Cost overhead: Your rent, your car payment, phone bill, etc. Minimize or make flexible these recurring payments as much as possible. It can be worth it to buy your new iPhone off contract if you are going to be spending half your time outside the US (where you will really want to buy a local SIM anyway). Instead of a two week vacation, travel for two months and rent out your room on AirBnB.
Time overhead: Everybody has a million little time sucks in their life that keep them from focusing on what they really want to do. This goes for more than just travel. But it’s definitely important to start culling all of those things that just take up so much of your time. Read the terribly-named but awesome, I Will Teach You To Be Rich and automate your finances. Read the Four Hour Workweek and start automating your work. Sign up for the absolutely incredible service Fancy Hands and start out-sourcing the few really annoying time sucks you put off, worry about, and then waste a ton of time doing each month.

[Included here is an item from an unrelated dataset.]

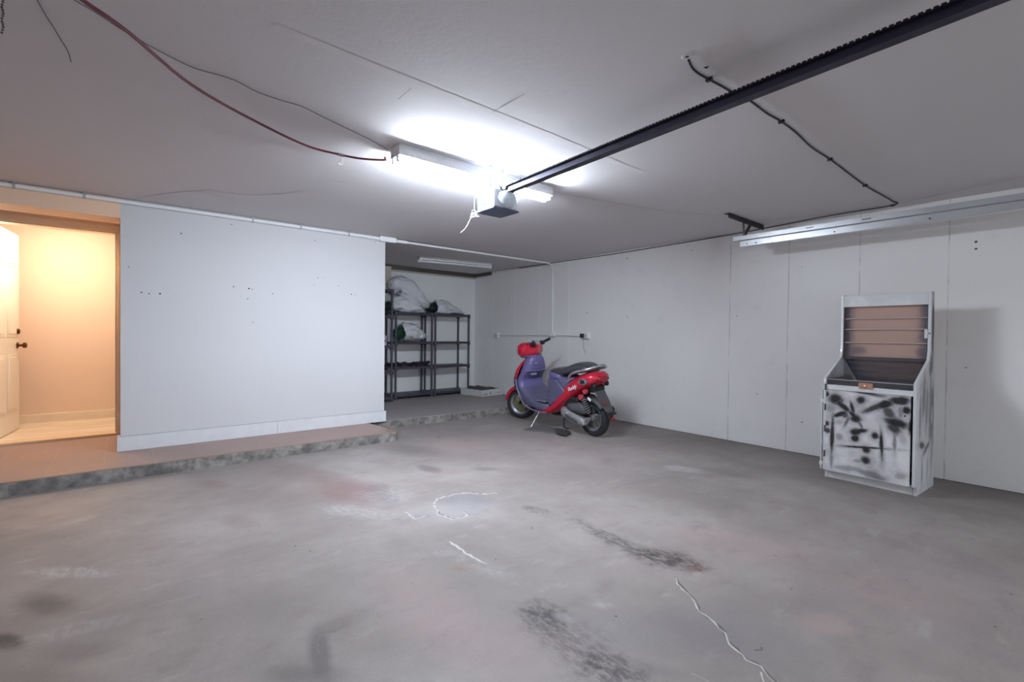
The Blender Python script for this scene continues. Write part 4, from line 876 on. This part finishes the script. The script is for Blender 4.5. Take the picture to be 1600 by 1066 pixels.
# engine, transmission case, air box, shock
cz_ = MB()
rs = []
for (u, z, h_, w2) in [(.40, .25, .045, .05), (.36, .245, .07, .055), (.28, .225, .075, .06), (.18, .195, .07, .06), (.08, .175, .06, .058), (.03, .168, .04, .05), (.01, .165, .02, .04)]:
    rs.append(sup((.105, z), w2, h_, 2.8, 24, lambda a, b, u=u: V((u, a, b))))
cz_.rings(rs).build('transmission_case', ALU, sc, smooth=True, sub=1)
MB().prism([(.30, .235), (.10, .185), (.085, .155), (.28, .195)], .162, .172, 1).build('case_cover', mat('dull_case_cover', (96, 96, 98), .5, metal=.5, var=.15), sc, bev=.006)
MB(Matrix.Translation((.25, .172, .25)) @ Matrix.Rotation(rad(14), 4, 'Y')).box((-.024, 0, -.005), (.024, .0015, .006)).build('pale_mark', mat('white_script', (226, 224, 228), .4), sc)
rs = []
for (u, z, h_, w2) in [(.30, .315, .015, .03), (.26, .32, .045, .06), (.18, .325, .062, .07), (.08, .322, .068, .07), (.01, .315, .06, .06), (-.02, .31, .035, .04)]:
    rs.append(sup((.105, z), w2, h_, 2.5, 24, lambda a, b, u=u: V((u, a, b))))
MB().rings(rs).build('air_box', GRY, sc, smooth=True, sub=1)
MB().box((.02, -.12, .20), (.42, .06, .34)).box((.10, -.15, .33), (.50, .15, .44)).build('engine_block', BLK, sc, bev=.02, seg=3)
MB().tube(smoothline([(.40, -.1, .20), (.2, -.15, .19), (.0, -.15, .25), (-.14, -.15, .30)]), [.02, .03, .045, .045]+[.045]*30 if 0 else .035, 14).build('muffler', mat('dark_muffler', (52, 50, 52), .5, metal=.5), sc, smooth=True)
shk = MB().tube([(.035, .135, .45), (-.075, .125, .25)], .010, 10).build('shock_absorber', BLK, sc, smooth=True)
sp_ = []
for k in range(90):
    f = k/89; a = f*2*pi*7; c = V((.028, .134, .437)).lerp(V((-.055, .127, .285)), f); ax = (V((-.075, .125, .25))-V((.035, .135, .45))).normalized(); u = V((0, 1, 0)); u = (u-ax*u.dot(ax)).normalized(); w2 = ax.cross(u); sp_.append(c+(u*cos(a)+w2*sin(a))*.027)
MB().tube(sp_, .0052, 8).build('coil_spring', mat('spring_steel', (150, 146, 150), .35, metal=.6), shk, smooth=True)
RDC = mat('faded_red_cap', (164, 58, 72), .5)
MB().lathe([(.03, -.018), (.033, 0), (.03, .018)], (.038, .15, .452), (0, 1, 0), 20).build('red_cap', RDC, shk, smooth=True)
MB().lathe([(.028, -.018), (.03, 0), (.024, .018)], (-.03, .15, .52), (0, 1, 0), 20).build('turn_signal', RDC, sc, smooth=True)
# inner rear fender hugging the wheel, licence-plate flap
TR = Matrix.Translation((0, 0, .209)); rs = []
for k in range(15):
    t = rad(32)+rad(112)*k/14; r = .232; ring = []
    for j in range(9):
        a = -1+2*j/8; ring.append(V(((r-.035*abs(a)**3)*cos(t), .072*a, (r-.035*abs(a)**3)*sin(t))))
    rs.append(ring)
MB(TR).rings(rs, cap=False, closed=False).build('inner_fender', GRY, sc, smooth=True, solid=.006, ang=1.5)
MB().rings([sup((0, 0), hw, th, 3, 20, lambda a, b, c=c: V(c)+V((b*.8, a, b*.5))) for c, hw, th in [((-.03, 0, .60), .075, .02), ((-.09, 0, .53), .080, .016), ((-.145, 0, .44), .078, .014), ((-.215, 0, .335), .070, .014), ((-.24, 0, .30), .055, .012)]]).build('rear_fender', GRY, sc, smooth=True, sub=1)
MB().box((-.03, -.07, .0), (-.0, .07, .14)).v
pt = MB(Matrix.Translation((-.295, 0, .32)) @ Matrix.Rotation(rad(24), 4, 'Y')); pt.box((-.014, -.075, .02), (-.008, .075, .12)); pt.build('dark_red_reflector', mat('dim_red_plate', (90, 40, 46), .5), sc) if 0 else None
MB(Matrix.Translation((-.195, .03, .395)) @ Matrix.Rotation(rad(25), 4, 'Y')).box((-.006, -.03, -.018), (.0, .03, .018)).build('red_print', mat('dim_red_print', (120, 48, 54), .6), sc)
MB().lathe([(.026, 0), (.028, .03), (.02, .045)], (-.09, .09, .59), (-.6, .3, 0), 16).build('tail_lamp_stalk', BLK, sc, smooth=True)
MB().lathe([(.026, 0), (.028, .03), (.02, .045)], (-.09, -.09, .59), (-.6, -.3, 0), 16).build('tail_lamp_stalk', BLK, sc, smooth=True)
MB().rings([sup((0, .655), hw, .036, 2.6, 20, lambda a, b, u=u: V((u, a, b))) for u, hw in [(-.13, .10), (-.165, .085), (-.18, .05)]]).build('tail_light', mat('tail_light_red', (150, 16, 34), .15, coat=.5), sc, smooth=True)
MB().box((-.275, -.06, .275), (-.235, .06, .30)).box((-.268, -.02, .22), (-.25, .02, .278)).build('reflector_bracket', BLK, sc, bev=.004)
MB().lathe([(.022, 0), (.022, .012), (.016, .016)], (-.262, -.005, .23), (-.9, .3, 0), 18).build('red_reflector', mat('reflector_red', (150, 20, 40), .2), sc, smooth=True)
MB(Matrix.Translation((-.10, .15, .455)) @ Matrix.Rotation(rad(-30), 4, 'Y')).box((-.02, 0, -.03), (.03, .004, .0)).build('paper_tag', mat('white_tag', (222, 222, 222), .7), sc)
MB().box((-.10, -.09, .50), (.20, .09, .58)).build('tail_frame', BLK, sc, bev=.02)
MB().tube([(0, -.06, .209), (0, .13, .209)], .018, 12).bar((.06, .10, .19), (-.02, .10, .205), .03, .03).build('rear_axle', ALU, sc, smooth=True)
MB().tube(smoothline([(.98, 0, .24), (.7, 0, .175), (.45, 0, .19)]), .03, 12).build('frame_tube', BLK, sc, smooth=True)
# side stand and centre stand
MB().tube([(.80, .13, .19), (.80, .20, .10), (.805, .29, -.012)], .010, 10).box((.77, .285, -.020), (.84, .335, -.008)).build('side_stand', SIL, sc, smooth=True)
MB().tube(smoothline([(.36, .12, .17), (.33, .16, .10), (.30, .17, .075), (.24, .17, .07)]), .009, 8).tube([(.36, -.12, .17), (.30, -.16, .08)], .009, 8).bar((.36, -.12, .16), (.36, .12, .16), .02, .02).build('centre_stand', BLK, sc, smooth=True)
# headset: turns with the fork about the steering axis
TH = Matrix.Translation((1.07, 0, .935)) @ Matrix.Rotation(STR, 4, 'Z')
hs = []
for (u, z, hw, hh) in [(-.13, .01, .09, .045), (-.11, .005, .12, .075), (-.04, -.002, .138, .094), (.05, -.006, .136, .102), (.12, -.008, .118, .095), (.16, -.005, .09, .075), (.172, -.003, .062, .055)]:
    hs.append(sup((0, z), hw, hh, 2.7, 28, lambda a, b, u=u: V((u, a, b))))
hd = MB(TH).rings(hs).build('headset', RED, sc, smooth=True, sub=1)
MB(TH).lathe([(.066, .14), (.066, .170), (.05, .188), (.01, .195)], (0, 0, -.008), (1, 0, 0), 28).build('headlight', mat('headlight_glass', (224, 226, 230), .12, coat=.5), hd, smooth=True)
MB(TH).rings([sup((0, -.08), hw, .03, 2.5, 24, lambda a, b, u=u: V((u, a, b))) for u, hw in [(-.10, .09), (0, .12), (.10, .10), (.13, .07)]]).build('headset_underside', PUD, hd, smooth=True)
gg = MB(TH @ Matrix.Translation((-.045, 0, .092)) @ Matrix.Rotation(rad(-10), 4, 'Y')); gg.lathe([(1., -.012), (1., .006), (.9, .012), (.02, .014)], seg=28); gg.v = [tuple(TH @ Matrix.Translation((-.045, 0, .092)) @ Matrix.Rotation(rad(-10), 4, 'Y') @ V((x*.07, y*.1, z))) for x, y, z in [(TH @ Matrix.Translation((-.045, 0, .092)) @ Matrix.Rotation(rad(-10), 4, 'Y')).inverted() @ V(v) for v in gg.v]]
gg.build('gauge', mat('silver_gauge', (186, 188, 192), .25, metal=.3), hd, smooth=True)
for s in (-1, 1):
    MB(TH).tube([(-.05, s*.10, .05), (-.08, s*.15, .07), (-.10, s*.19, .082)], .012, 10).build('handlebar', BLK, hd, smooth=True)
    MB(TH).tube([(-.095, s*.18, .08), (-.10, s*.19, .083), (-.145, s*.29, .112), (-.15, s*.297, .114)], [.015, .0175, .0175, .014], 12).build('grip', BLK, hd, smooth=True)
    MB(TH).box((-.12, s*.16-.025, .05), (-.05, s*.16+.025, .10)).build('switch_pod', BLK, hd, bev=.01)
    MB(TH).tube(smoothline([(-.05, s*.16, .07), (-.02, s*.20, .075), (-.06, s*.28, .095)]), .005, 8).build('brake_lever', mat('dark_lever', (60, 54, 66), .4, metal=.4), hd, smooth=True)
MB().tube([(1.06, 0, .80), (1.06, 0, .90)], .055, 18).build('steering_collar', PUD, sc, smooth=True)
# ignition, bag hook, and label of the inner cover
MB().lathe([(.016, 0), (.016, .01), (.01, .014)], (.938, .045, .765), (-1, 0, .3), 16).build('ignition', SIL, sc, smooth=True)
MB().lathe([(.008, 0), (.006, .008)], (.955, .115, .765), (-1, .6, .2), 12).build('knob', SIL, sc, smooth=True)
MB().rings([sup((0, 0), .045, .013, 3, 18, lambda a, b, o=o: V((.985-o+.10*abs(a), .045+a, .63+b*1.1))) for o in (-.01, .012)]).build('bag_hook', mat('lilac_grey_hook', (150, 146, 166), .35), sc, smooth=True)
MB().tube(smoothline([(.95, -.14, .68), (.938, 0, .672), (.95, .13, .68), (.99, .172, .678), (1.08, .182, .675)]), .004, 6).build('glove_box_seam', mat('seam_light', (140, 132, 170), .4), sc, smooth=True)

# rag / flattened card on the floor beneath the stand
random.seed(8)
rag = [at(770+X/5.61, 510+Y/5.61, 2, .004) for X, Y in [(262,900),(300,912),(350,918),(430,925),(500,938),(560,945),(600,950),(600,905),(560,893),(500,880),(440,862),(380,868),(330,888)]]
mb = MB(); n = len(rag); cc = sum(rag, V())/n
ring2 = [cc.lerp(p, .9)+V((0, 0, .006+.006*noise.noise(p*12))) for p in rag]; ring3 = [cc.lerp(p, .5)+V((0, 0, .004+.010*abs(noise.noise(p*9)))) for p in rag]
mb.rings([[V((p.x, p.y, .0005)) for p in rag], rag, ring2, ring3, [cc+V((0, 0, .006))+(p-cc)*.02 for p in rag]])
tag(mb.build('flattened_rag', mat('grey_rag', (100, 98, 98), .9, var=.12, scale=14, bmp=.4), smooth=True), 'crumpled grey rag on the floor under the scooter stand', 'rag')
sq = [at(770+X/5.61, 510+Y/5.61, 2, .020) for X, Y in [(540,915),(560,893),(655,910),(687,932),(640,958),(560,938)]]
tag(MB().add([V((p.x, p.y, .015)) for p in sq]+[V(p)+V((0, 0, .004*(i % 2))) for i, p in enumerate(sq)], [tuple(range(6))[::-1], tuple(range(6, 12))]+[(i, (i+1) % 6, 6+(i+1) % 6, 6+i) for i in range(6)]).build('dark_pad', mat('dark_card', (58, 56, 58), .85, bmp=.3)), 'dark square pad lying at the edge of the grey rag', 'pad')
bpy.context.view_layer.update()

Physical stuff: It’s a given, you must be a minimalist traveller. Working everywhere doesn’t work if you are lugging around a giant suitcase, paying checked luggage fees and running around with a ton of equipment for work. My entire mobile office consists of a Macbook Air, iPhone and Doxie portable scanner. In the rare instance that I need more equipment to do work, I either pretend to be a guest at a hotel lobby (to get printing done occasionally) or book a co-working space for the day (when you really need blazing fast wifi). Travel light, buy stuff if you need it and give it away. On my trip to Spain I had a sudden pang that I really wanted to play guitar. So I scoped a guitar shop on google, run over and bought an 60 euro cheapo guitar. Played it for a few weeks, and then gave it to a fantastic guitar player I met in a hostel. I paid about $20/week for guitar usage and made some great new friends. Top that.
4. Let bad things happen
This is absolutely CRITICAL. In my humble opinion, the key to success in traveling the world, getting in shape, controlling personal finances, career advancement, and basically getting anything done is to brutally focus on what matters and ignore all that other stuff that is clamoring for your attention but just isn’t important. If you are location independent, you are going to spend more of your time doing awesome things, meeting new people, sitting on the back of a camel, being tired and unproductive from jet-lag. That means you will not check every item off your to-do list. You will not get back to every email sent to you. You may even have to make profuse apologies to clients for delivering a product a day or two late. Embrace it! Let some little bad things happen, use your technology to make sure you are laser focused on what it is important, crush those things, then close your laptop, sip your whiskey neat, watch the sun set and contemplate how you are going to get the attention of that gorgeous thing two tables away with the six words of the local language you speak.
I certainly didn’t come up with this myself. Listen to this guy and this guy talk about it.
5. Don’t make excuses
Just get the hell out there and do it. Never use jet-lag, lack of wifi, flight delays or any travel-related problem as an excuse for missing a deadline or conference call because this is your life now, doing meaningful work everywhere in the world. Just try it, stop considering the down-side, make the jump and figure it out later. I’ll be right there with you, stumbling around the dark and enjoying every minute of it.